そして一人の男がトヨタを去ることを決めた――

 ドイツの甲斐もそのひとりだった。彼は本社から「ミュンヘンオフィスを2019年中にたたんで帰国してこい」と指示を受けたのを機に、ドイツで転職活動を始め、その年の末にはトヨタに辞表を提出してしまった。「マグナ・シュタイヤー社のドイツ拠点に転職する」というのだ。

©AFLO

 彼の師匠だった主査の野田は国際電話を受けて「本当か!」と大声を上げ、「もう引き留めても無駄なのか……」と絶句した。同僚たちも仰天した。

 甲斐の妻は怒った。彼女は大学でのキャリアを手放し、ドイツでようやく生活の安定を実感しつつあるころだった。

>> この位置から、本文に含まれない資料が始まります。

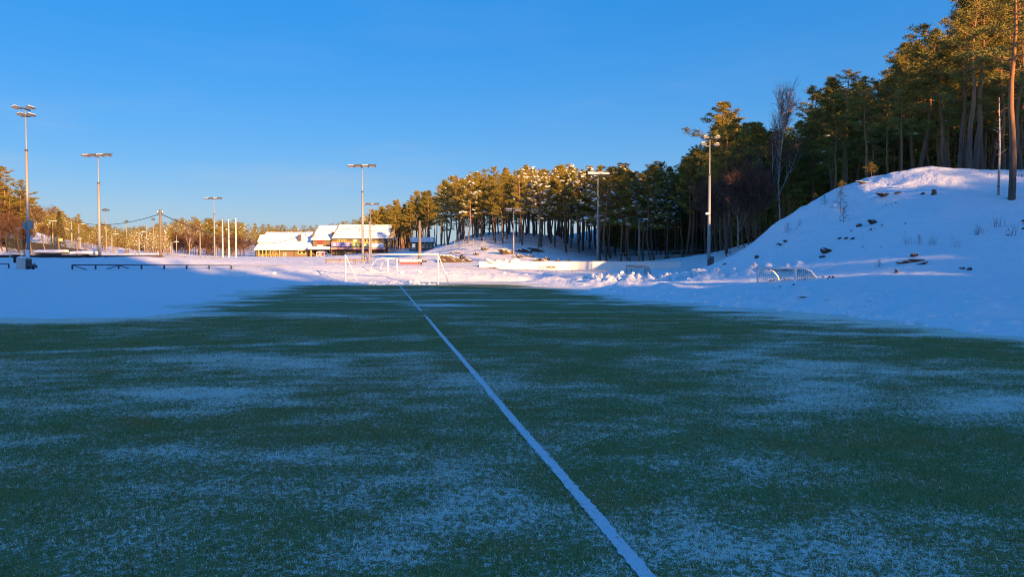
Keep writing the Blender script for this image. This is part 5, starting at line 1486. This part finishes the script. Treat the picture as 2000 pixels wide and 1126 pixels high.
# delivery van by the porch
def delivery_van(px0, px1, pyt, pyb, D):
    x0, x1 = PX(px0, D), PX(px1, D); L_ = x1 - x0; zb = P(px0, pyb, D)[2]; h = P(px0, pyt, D)[2] - zb
    t = thing("delivery_van", "white delivery van with red print on its side, half behind the snow bank", "van", ((x0 + x1) / 2, D, zb))
    s = L_ / 2
    prof = [(-s, .25), (s, .25), (s, .85), (s - .12, 1.0), (s - .55, h * .62), (s - 1.15, h * .96), (s - 1.5, h), (-s + .15, h), (-s, h - .15)]
    MB().prism(prof, 1.8, 'y', 0).build("body", 'white_paint', t)
    MB().prism([(s - .75, h * .58), (s - 1.20, h * .90), (s - 1.55, h * .90), (s - 1.55, h * .56)], .02, 'y', -.022).build("side_window", 'glass', t)
    m = MB(); m.add([(s - .56, .1, h * .63), (s - .56, 1.7, h * .63), (s - 1.13, 1.65, h * .955), (s - 1.13, .15, h * .955)], [(0, 1, 2, 3)])
    o = m.build("windscreen", 'glass', t); o.location = (.025, 0, .02)
    MB().prism([(-s + .15, h * .88), (-.1, h * .88), (.15, h * .62), (-.05, h * .34), (-s + .15, h * .30)], .016, 'y', -.019).build("red_print", 'red', t)
    MB().prism([(-s + .55, h * .78), (-.55, h * .76), (-.35, h * .62), (-s + .75, h * .66)], .010, 'y', -.031).build("white_mark", 'white_paint', t)
    MB().prism([(-s + .40, h * .52), (-.75, h * .50), (-.55, h * .40), (-s + .40, h * .42)], .010, 'y', -.031).build("white_mark", 'white_paint', t)
    for sx in (-s + .8, s - .95):
        for yy in (-.02, 1.62):
            o = MB().tube([(sx, yy, .32), (sx, yy + .2, .32)], .32, 14).build("wheel", 'tyre', t); MB().tube([(sx, yy - .012, .32), (sx, yy - .002, .32)], .18, 10).build("rim", 'steel', o)
    for yy in (.18, 1.5): MB().box((s - .02, yy, .72), (.1, .26, .2)).build("headlight", 'reflector', t)
    MB().box((0, .9, .24), (L_ + .1, 1.84, .16)).build("bumper", 'steel_dark', t)
    MB().prism([(-s + .2, h + .004), (s - 1.55, h + .004), (s - 1.7, h + .12), (-s + .35, h + .12)], 1.6, 'y', .1).build("roof_snow", 'snow', t)
delivery_van(618.5, 646.5, 491.5, 503, 201.5)

# hut
HD = 165.0
hq = HD / F_PX
hx0 = PX(826, HD)
hut = thing("small_hut", "small hut with flat snowy roof and three windows on a brown deck", "hut", (hx0, HD, P(826, 493.5, HD)[2]))
def hw(px): return (px - 826) * hq
def hz(py): return P(826, py, HD)[2] - hut.location.z
def hbox(name, a, b, c, d, y, dp, mat, parent=hut): return MB().box(((hw(a) + hw(b)) / 2, y + dp / 2, (hz(c) + hz(d)) / 2), (hw(b) - hw(a), dp, hz(c) - hz(d))).build(name, mat, parent)
hbox("wall", 813, 844.5, 474, 494, 0, 3.2, 'siding'); hbox("front_wall", 816.2, 844.8, 475, 485.4, -.12, .11, 'yellow_trim')
hbox("roof", 803, 847.5, 473.2, 475, -1.0, 4.6, 'wood_dark'); hbox("roof_snow", 803.2, 847.3, 463.2, 473.1, -.95, 4.5, 'snow')
for a, b in ((818.4, 824.4), (826.6, 833.0), (835.6, 842.0)):
    o = hbox("window", a, b, 476.2, 484.6, -.2, .076, 'white_paint')
    for k in range(2): MB().box(((hw(a) + (hw(b) - hw(a)) * (.28 + .44 * k)), -.212, (hz(477) + hz(484)) / 2), ((hw(b) - hw(a)) * .32, .014, (hz(477) - hz(484)))).build("pane", 'glass', o)
hbox("deck", 817.5, 848, 486.4, 491.4, -1.0, .9, 'red_board'); hbox("deck_rail", 800, 818, 486, 490.5, -.8, .12, 'wood_grey')
# snow covered red board shelter behind the goal
D = 79.5; x0, x1 = PX(781, D), PX(821, D); zt, zb = P(800, 511, D)[2], P(800, 518, D)[2]
t = thing("red_board_shelter", "low dull red board shelter under thick snow behind the big goal", "shelter", ((x0 + x1) / 2, D, zb)); w = x1 - x0; h = zt - zb
MB().box((0, 0, h / 2 - .15), (w, .06, h + .3)).build("front_board", 'red_board', t)
MB().box((w / 2 + .02, .55, h / 2 - .15), (.06, 1.1, h + .3)).build("end_board", 'wood_dark', t)
MB().prism([(-.05, h + .004), (1.2, h + .004), (1.1, h + .16), (.7, h + .30), (.3, h + .25), (.02, h + .12)], w + .05, 'x', -w / 2).build("roof_snow", 'snow', t)
MB().box((w / 2 - .1, -.05, h / 2 - .2), (.14, .1, h + .55)).build("corner_post", 'wood_grey', t)
# metal barriers left of the mast
for k, (a, b) in enumerate(((640.5, 652), (653, 665.5), (666.5, 680), (683, 700), (701, 712))):
    D = 84.0; x0, x1 = PX(a, D), PX(b, D); gz = P(a, 518, D)[2]; h = P(a, 509, D)[2] - gz
    t = thing("metal_barrier", ("first", "second", "third", "fourth", "last")[k] + " pale barrier frame from the left in the row below the club house", "barrier", ((x0 + x1) / 2, D, gz), 0, "barrier frames"); w = x1 - x0
    MB().tube([(-w / 2, 0, -.2), (-w / 2, 0, h - .05), (-w / 2 + .05, 0, h), (w / 2 - .05, 0, h), (w / 2, 0, h - .05), (w / 2, 0, -.2)], .022, 5).build("frame", 'pink_beam', t)
    for j in range(1, 5): MB().tube([(-w / 2 + w * j / 5, 0, .05), (-w / 2 + w * j / 5, 0, h)], .010, 4).build("bar", 'pink_beam', t)
    MB().tube([(-w / 2, 0, .1), (w / 2, 0, .1)], .015, 4).build("lower_bar", 'pink_beam', t)
# steps handrail by the mast
D = 90; x, gz = PX(716, D), P(716, 508, D)[2]
t = thing("step_handrail", "dark slanting handrail in the snow gap between the two masts", "handrail", (x, D, gz))
MB().tube([(-.25, 0, 1.1), (.38, -1.2, .05)], .06, 5).build("rail", 'steel_dark', t)
for f in (.1, .9): MB().tube([(-.25 + .63 * f, -1.2 * f, 1.1 - 1.05 * f), (-.25 + .63 * f, -1.2 * f, -.4)], .04, 5).build("post", 'steel_dark', t)
print("objects", len(bpy.data.objects))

「なんで辞めないといけないの? 日本に帰ればいいじゃない。辞める理由がわからない。家族の生活がかかっているのよ」

 まったくその通りなのだ。彼女と周囲のこんな言葉は理にかなっている。

トヨタでやりきってしまったという思い

「日本に帰ればトヨタで仕事が待っているし、妻はまた大学に再就職できるだろう。家もある。なぜそれらを放り投げてドイツに残らないといけないんだ。手取りも減る。家族にはすべてリスクでしかないだろう」

 だが、甲斐はトヨタでやりきってしまったという思いがある。ひとつはF1プロジェクトに携わること、もうひとつはZという組織でスポーツカーを企画し、開発することだった。その夢は叶えた。今のままで、BMWとのプロジェクトに注ぎ込んだエネルギーを再充電し、スープラを超える車を作ることはできない、と思った。